Friday, April 18, 2003

Using Video in Flash

The pdf file available at http://www.ericd.net/pdfs/fmxb_ch18.pdf
and is saved on Comp desktop . Summary given below

Earlier external video files were linked to the Flash document. Flash did not store the actual video content. So you still needed an external player for playback.

Now it is possible to embed the video file in the Flash document (.fla file) as well as the Flash movie (.swf file).So no external player is required for playback.

Tips for using video well

1. Garbage in Garbage out. Use good quality video and audio clips.

2. Bring only finished video clips into Flash MX. Don't edit clips here. Flash is not designed for editing.

3. Minimise cross-fades and slow dissolves, which involve rapid changes to each frame.

4. Minimize duration. Don't use very long clips.

5. Use named anchors to let the user jump between scenes in a movie.

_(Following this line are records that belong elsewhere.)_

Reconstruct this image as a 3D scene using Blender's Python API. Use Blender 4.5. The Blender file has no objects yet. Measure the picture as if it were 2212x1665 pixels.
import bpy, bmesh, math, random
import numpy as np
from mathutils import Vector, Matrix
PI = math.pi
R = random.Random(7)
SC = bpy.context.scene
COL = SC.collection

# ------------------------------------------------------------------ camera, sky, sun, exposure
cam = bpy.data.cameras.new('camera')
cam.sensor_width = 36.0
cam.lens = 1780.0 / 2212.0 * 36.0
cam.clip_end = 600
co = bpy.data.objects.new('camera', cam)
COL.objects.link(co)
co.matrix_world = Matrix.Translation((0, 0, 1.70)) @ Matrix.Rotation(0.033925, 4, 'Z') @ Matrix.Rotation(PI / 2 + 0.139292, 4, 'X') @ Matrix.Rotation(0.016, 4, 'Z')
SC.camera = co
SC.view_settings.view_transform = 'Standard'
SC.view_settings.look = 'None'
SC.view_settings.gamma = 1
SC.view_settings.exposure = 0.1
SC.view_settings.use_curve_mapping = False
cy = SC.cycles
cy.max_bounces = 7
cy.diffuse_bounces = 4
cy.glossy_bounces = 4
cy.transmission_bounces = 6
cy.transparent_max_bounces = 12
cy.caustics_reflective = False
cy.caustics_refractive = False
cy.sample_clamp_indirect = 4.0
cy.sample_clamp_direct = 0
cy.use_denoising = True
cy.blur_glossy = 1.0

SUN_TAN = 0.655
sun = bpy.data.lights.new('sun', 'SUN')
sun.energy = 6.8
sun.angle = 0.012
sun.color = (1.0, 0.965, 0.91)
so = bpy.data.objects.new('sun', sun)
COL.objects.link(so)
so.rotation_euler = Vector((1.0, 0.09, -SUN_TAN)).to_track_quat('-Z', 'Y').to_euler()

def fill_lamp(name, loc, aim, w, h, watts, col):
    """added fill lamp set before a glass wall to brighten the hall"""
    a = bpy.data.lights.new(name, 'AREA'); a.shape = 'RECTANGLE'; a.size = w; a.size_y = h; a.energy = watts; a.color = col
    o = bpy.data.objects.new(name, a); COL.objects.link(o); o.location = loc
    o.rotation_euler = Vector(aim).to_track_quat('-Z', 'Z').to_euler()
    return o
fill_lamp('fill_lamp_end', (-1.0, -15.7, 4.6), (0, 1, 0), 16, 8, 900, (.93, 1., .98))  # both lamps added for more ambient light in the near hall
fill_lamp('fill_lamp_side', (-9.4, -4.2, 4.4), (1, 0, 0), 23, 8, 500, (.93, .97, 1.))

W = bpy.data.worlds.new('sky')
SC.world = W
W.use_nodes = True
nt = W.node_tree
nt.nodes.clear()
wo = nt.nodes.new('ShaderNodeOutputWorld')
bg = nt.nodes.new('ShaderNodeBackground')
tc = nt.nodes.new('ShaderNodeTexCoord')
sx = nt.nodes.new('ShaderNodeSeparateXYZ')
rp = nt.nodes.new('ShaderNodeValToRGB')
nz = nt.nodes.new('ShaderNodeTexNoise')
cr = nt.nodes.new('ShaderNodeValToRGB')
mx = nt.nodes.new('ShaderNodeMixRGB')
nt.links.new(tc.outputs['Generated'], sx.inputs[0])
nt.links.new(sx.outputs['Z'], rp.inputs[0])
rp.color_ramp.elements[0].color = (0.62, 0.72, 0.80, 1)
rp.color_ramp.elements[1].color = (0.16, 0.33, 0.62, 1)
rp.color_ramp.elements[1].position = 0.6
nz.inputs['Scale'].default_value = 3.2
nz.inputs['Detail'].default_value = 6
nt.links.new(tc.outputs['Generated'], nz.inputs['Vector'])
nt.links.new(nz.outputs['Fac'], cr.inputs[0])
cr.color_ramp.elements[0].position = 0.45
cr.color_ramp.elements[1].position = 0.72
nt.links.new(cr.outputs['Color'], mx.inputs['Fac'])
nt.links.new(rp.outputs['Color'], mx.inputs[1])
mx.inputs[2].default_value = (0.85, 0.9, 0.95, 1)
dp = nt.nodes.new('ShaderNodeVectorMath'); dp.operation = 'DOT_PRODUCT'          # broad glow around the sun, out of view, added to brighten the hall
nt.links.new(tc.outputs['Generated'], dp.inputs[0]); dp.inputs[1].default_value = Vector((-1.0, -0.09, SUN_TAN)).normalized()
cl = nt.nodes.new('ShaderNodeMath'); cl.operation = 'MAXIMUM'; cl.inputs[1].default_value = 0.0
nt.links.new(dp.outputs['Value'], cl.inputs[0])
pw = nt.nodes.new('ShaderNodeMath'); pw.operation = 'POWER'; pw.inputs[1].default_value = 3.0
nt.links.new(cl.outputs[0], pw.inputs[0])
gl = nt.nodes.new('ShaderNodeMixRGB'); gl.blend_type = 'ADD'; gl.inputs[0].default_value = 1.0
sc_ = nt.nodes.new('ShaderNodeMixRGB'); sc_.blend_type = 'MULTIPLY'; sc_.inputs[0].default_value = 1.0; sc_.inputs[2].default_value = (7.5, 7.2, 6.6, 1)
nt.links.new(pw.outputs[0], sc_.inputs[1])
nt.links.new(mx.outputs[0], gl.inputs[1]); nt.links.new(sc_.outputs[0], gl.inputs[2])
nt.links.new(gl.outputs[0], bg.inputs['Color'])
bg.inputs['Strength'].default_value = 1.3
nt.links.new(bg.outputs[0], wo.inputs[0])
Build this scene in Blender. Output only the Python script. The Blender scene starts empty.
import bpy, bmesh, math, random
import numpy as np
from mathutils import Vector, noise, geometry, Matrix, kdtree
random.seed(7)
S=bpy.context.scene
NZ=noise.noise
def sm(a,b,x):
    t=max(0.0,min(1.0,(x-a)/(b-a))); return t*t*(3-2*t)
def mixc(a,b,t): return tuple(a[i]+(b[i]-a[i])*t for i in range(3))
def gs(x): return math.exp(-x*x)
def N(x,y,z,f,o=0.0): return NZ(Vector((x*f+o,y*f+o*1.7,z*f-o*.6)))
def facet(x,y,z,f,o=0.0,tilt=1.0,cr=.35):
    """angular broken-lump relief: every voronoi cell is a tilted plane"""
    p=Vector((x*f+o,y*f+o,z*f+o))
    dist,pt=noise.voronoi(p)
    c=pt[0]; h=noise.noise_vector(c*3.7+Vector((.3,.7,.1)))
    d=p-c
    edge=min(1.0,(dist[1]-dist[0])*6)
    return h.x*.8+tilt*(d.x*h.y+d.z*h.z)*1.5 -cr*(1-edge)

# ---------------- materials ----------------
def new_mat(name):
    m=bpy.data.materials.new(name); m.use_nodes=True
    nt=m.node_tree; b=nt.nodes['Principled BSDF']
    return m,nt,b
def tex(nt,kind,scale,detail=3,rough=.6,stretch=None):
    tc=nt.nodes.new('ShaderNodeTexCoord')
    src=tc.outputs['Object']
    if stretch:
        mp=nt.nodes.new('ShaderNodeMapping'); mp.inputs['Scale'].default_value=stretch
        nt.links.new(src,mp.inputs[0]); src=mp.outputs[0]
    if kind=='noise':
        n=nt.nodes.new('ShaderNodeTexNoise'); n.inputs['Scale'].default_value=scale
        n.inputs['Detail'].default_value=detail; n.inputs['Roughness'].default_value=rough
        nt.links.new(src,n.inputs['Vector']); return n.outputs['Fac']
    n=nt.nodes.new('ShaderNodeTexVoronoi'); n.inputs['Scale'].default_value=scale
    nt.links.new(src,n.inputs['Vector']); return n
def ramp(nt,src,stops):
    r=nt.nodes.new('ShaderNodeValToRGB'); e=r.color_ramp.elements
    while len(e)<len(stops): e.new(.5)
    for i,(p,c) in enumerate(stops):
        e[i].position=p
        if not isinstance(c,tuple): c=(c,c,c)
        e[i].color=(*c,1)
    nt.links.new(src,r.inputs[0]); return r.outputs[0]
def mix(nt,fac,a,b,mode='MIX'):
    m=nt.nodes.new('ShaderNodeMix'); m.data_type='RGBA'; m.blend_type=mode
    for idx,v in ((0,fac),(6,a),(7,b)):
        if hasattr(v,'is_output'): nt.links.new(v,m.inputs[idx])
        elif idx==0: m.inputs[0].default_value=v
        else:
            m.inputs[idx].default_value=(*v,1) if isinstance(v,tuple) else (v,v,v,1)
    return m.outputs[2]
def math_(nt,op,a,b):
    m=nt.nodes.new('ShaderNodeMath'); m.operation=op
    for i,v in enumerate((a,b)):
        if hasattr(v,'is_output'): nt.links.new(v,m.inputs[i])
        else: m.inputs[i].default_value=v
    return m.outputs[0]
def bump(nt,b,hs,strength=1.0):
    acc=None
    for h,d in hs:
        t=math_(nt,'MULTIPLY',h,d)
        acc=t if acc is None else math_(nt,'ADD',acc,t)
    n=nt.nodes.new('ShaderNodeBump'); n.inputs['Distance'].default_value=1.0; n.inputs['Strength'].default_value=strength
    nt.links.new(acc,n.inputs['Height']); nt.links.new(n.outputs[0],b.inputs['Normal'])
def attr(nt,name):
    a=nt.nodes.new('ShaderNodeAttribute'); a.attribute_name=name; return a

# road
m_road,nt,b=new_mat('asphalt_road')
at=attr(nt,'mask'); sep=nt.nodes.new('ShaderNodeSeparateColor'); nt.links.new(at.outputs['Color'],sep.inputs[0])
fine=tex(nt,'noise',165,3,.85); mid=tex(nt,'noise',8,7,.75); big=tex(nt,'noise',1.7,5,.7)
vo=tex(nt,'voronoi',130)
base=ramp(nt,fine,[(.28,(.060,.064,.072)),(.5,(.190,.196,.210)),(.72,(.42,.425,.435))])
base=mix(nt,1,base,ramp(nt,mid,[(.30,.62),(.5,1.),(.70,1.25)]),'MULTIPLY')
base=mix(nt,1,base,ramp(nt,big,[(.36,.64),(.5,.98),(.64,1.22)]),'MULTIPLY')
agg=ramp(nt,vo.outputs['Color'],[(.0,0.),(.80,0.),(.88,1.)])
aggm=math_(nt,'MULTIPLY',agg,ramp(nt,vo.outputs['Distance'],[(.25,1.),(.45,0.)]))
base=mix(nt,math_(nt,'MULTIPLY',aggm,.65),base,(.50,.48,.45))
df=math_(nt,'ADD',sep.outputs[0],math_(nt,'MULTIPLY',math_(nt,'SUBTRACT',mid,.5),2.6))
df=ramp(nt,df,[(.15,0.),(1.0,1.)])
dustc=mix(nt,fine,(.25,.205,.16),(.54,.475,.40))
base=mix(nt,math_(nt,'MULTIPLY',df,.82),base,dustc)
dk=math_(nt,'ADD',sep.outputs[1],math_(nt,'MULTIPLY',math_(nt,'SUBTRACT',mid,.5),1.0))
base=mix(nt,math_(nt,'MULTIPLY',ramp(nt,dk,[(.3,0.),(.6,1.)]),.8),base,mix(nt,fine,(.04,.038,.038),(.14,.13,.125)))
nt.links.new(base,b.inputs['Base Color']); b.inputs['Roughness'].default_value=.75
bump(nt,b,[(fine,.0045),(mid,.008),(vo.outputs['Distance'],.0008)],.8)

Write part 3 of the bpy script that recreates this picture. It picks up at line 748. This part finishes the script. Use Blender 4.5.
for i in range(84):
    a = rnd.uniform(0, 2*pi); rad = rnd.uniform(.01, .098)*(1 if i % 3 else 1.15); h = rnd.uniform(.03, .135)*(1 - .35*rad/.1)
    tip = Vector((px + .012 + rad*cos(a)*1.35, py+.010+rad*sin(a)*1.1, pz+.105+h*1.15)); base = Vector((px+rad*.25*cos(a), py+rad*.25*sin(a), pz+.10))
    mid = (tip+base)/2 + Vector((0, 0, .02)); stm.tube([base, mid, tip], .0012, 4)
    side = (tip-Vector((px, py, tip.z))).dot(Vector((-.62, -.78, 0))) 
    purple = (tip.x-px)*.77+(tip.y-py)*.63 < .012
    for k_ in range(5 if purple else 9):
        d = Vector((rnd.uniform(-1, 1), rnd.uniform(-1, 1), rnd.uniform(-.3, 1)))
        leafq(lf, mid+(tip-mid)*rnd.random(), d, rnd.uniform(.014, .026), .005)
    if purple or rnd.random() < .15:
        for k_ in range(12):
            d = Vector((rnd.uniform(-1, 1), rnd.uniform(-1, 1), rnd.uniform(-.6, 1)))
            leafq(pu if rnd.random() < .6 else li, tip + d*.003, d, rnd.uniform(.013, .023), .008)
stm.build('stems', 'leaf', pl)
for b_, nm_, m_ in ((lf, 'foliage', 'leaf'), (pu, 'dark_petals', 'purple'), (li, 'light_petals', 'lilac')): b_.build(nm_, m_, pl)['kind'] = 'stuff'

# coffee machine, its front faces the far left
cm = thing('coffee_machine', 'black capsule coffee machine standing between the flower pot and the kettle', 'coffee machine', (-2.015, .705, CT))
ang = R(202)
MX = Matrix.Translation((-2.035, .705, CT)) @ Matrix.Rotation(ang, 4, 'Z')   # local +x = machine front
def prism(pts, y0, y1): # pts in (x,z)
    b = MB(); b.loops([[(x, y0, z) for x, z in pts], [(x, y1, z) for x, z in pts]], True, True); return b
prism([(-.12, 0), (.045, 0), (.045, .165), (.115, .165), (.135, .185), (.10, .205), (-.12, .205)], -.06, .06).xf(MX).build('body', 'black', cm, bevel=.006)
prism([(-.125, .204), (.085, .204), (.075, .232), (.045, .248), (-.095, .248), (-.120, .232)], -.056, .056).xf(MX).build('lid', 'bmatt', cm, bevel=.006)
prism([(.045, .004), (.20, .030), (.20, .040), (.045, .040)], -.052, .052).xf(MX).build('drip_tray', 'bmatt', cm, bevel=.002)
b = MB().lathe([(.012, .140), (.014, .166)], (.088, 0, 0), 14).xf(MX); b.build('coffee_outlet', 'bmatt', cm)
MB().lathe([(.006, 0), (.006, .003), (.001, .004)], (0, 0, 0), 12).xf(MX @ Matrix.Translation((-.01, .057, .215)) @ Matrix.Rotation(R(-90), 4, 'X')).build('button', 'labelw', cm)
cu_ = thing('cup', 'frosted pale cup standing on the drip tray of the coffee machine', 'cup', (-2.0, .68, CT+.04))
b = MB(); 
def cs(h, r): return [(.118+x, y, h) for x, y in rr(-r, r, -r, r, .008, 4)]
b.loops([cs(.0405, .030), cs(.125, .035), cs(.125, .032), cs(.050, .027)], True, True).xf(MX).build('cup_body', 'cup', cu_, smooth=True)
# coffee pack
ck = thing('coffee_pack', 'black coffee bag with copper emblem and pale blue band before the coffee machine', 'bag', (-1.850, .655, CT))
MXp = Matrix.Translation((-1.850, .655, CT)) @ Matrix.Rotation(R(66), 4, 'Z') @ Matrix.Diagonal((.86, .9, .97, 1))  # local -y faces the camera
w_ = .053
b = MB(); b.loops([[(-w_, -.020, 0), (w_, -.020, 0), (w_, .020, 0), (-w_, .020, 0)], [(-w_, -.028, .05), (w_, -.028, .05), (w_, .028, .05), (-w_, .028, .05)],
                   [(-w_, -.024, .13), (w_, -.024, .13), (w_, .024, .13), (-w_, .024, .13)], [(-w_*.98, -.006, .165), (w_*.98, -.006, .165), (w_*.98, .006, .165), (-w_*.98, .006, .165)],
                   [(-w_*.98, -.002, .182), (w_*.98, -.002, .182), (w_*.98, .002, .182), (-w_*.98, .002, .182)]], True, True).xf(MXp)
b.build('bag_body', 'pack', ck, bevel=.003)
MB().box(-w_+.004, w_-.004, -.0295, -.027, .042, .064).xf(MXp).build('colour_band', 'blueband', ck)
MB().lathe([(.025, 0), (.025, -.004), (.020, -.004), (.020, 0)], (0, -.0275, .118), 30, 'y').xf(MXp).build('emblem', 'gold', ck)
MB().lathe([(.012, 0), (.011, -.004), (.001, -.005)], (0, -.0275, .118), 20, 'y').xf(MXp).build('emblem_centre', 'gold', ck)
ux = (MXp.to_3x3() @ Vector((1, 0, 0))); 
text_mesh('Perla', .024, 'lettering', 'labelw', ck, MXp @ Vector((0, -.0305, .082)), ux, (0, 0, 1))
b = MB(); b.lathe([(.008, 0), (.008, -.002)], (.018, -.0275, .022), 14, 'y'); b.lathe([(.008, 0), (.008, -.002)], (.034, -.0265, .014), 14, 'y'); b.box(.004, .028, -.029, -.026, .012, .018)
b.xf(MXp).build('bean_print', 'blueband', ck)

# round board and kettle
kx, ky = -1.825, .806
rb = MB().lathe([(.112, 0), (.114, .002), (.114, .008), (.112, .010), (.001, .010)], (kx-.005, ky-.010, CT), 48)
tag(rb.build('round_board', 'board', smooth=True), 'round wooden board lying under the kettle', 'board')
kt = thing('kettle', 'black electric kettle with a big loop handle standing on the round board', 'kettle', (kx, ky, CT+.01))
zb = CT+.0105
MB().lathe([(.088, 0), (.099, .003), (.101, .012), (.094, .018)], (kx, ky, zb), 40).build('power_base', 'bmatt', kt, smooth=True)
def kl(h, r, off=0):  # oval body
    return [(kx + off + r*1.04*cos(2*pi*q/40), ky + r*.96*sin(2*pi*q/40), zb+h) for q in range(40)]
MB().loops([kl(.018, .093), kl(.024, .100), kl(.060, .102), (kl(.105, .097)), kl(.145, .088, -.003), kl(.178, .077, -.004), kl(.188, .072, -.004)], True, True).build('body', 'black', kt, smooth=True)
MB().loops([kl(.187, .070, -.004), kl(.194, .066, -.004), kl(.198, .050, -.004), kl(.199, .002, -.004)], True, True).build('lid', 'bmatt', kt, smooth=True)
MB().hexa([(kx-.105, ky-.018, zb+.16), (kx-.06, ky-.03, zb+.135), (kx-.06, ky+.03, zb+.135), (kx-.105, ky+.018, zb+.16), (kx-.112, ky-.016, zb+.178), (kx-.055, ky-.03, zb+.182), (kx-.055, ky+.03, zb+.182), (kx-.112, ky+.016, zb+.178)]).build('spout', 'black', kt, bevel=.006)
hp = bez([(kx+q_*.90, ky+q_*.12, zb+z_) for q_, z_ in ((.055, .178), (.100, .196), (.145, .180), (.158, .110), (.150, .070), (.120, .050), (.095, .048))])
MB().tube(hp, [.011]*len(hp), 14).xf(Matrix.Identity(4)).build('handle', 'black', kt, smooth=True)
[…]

Compression of video files

Flash MX can import a wide variety of video file formats, including .mov, .avi, .dv, .wmv, .asf, and .mpg files. and compress them significantly.

How does compression take place ?

1. By comparing the data between each frame and by storing only the differences between the two.

2.By compressing data in each frame.

Flash throws out some color and detail information to cut file size. For example, if the original video source shows a sunset with 80 shades of orange, flash will show only 50 shades.

WHile importing the movie, flash creates a number of key frames and uses interframe and intraframe compression to reduce file size. More jerks in the movie = more keyframes=more file size.

Flash MX encodes video with the Sorenson Spark Basic edition codec, which uses CBR (constant bit rate) encoding. You have limited control over the compression options in Flash MX. ( VBR codec can be bought separately)

After embedding video, it becomes an embedded Video object in the Library. You can reuse the same Embedded Video object as several instances throughout the Flash document with no increase in file
size.

Macromedia Flash movies do not stream into the Flash Player. They download progressively. Video streaming, means that the video file is never downloaded as one single file to the end-user. Rather, a streaming video server delivers the video in realtime, sending the video frame by frame to the player.

A progressive download, on the other hand, is downloaded to the player. as a single file. However, the term progressive means that the video can start playback as soon as a certain percent of the video has downloaded into the player.